OIC calls meet on Myanmar violence

Foreign ministers of member states of the Organization of Islamic Cooperation (OIC) will meet on April 14 in Jeddah to discuss deadly violence against Muslims in Myanmar, announced OIC Secretary-General Ekmeleddin Ihsanoglu here Saturday.

Addressing a contact group meeting on violence against Myanmar Muslims known as Rohingyas, he said that the OIC was “ready to take all necessary measures and actions to deal with it.”

Ihsanoglu also pressed the government of Myanmar to “put an end to the Buddhist extremists and hate campaigns, as well as ethnic cleansing that they have launched against Muslims in the country.”

“We are calling for possible measures to help Rohingya Muslims to get back their legitimate lands and their rights to citizenship and stop the human rights violations against them,” the secretary-general said.

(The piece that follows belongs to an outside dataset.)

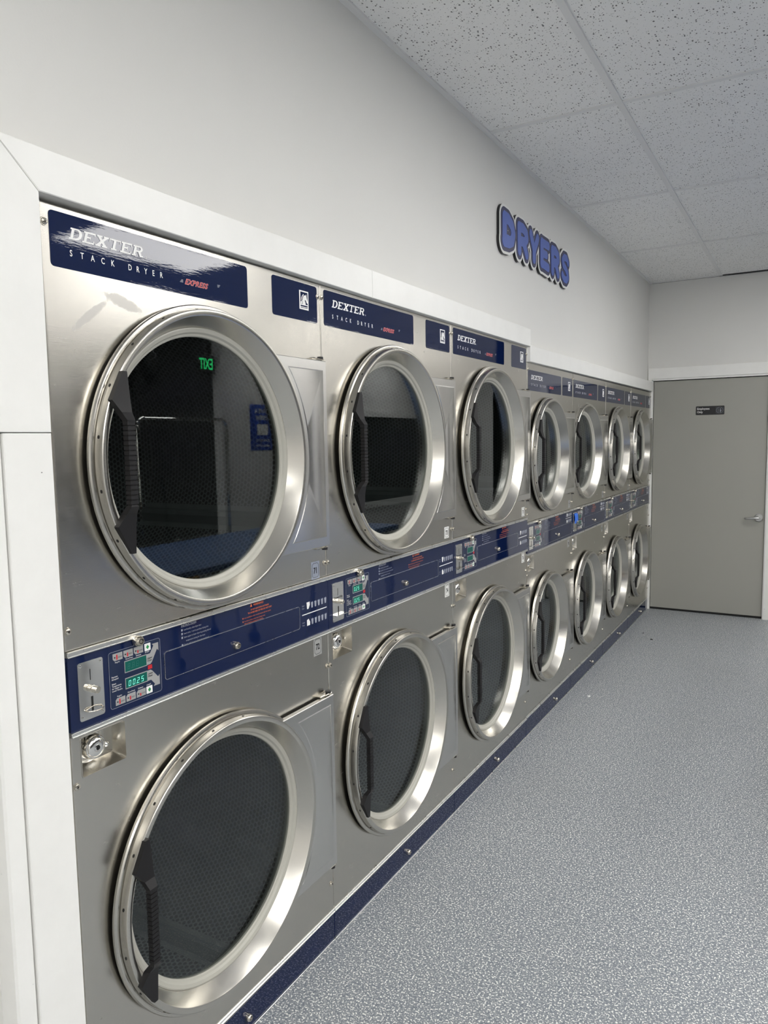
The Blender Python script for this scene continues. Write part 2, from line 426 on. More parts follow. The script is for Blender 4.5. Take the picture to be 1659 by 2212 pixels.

Ihsanoglu called on the contact group to establish contact channels with the international community to implement the recommendations of the Extraordinary Makkah Islamic Summit held last August.

State media in Myanmar reported Saturday that the death toll from communal violence in the center of the country over the past 10 days has risen to 43 with more than 1,300 homes, mosques and other buildings destroyed.

Ihsanoglu blamed the Myanmar government for being uncooperative with the international community’s requests to end the violence and come up with solutions. “We have knocked on every door to raise awareness and let the international community know about it. Last week I addressed that issue at the Arab League summit,” he said.

On Friday, Myanmar strongly rejected comments by the UN’s special rapporteur on Myanmar human rights, Tomas Ojea Quintana, the previous day that he had “received reports of state involvement in some of the acts of violence.”

Buddhist mobs have marauded through several towns in central Myanmar since religious violence erupted on March 20, prompting the government to impose emergency rule and curfews in some areas. It is the worst sectarian strife since violence between Buddhists and Muslims in the western state of Rakhine last year left at least 180 people dead and more than 110,000 displaced.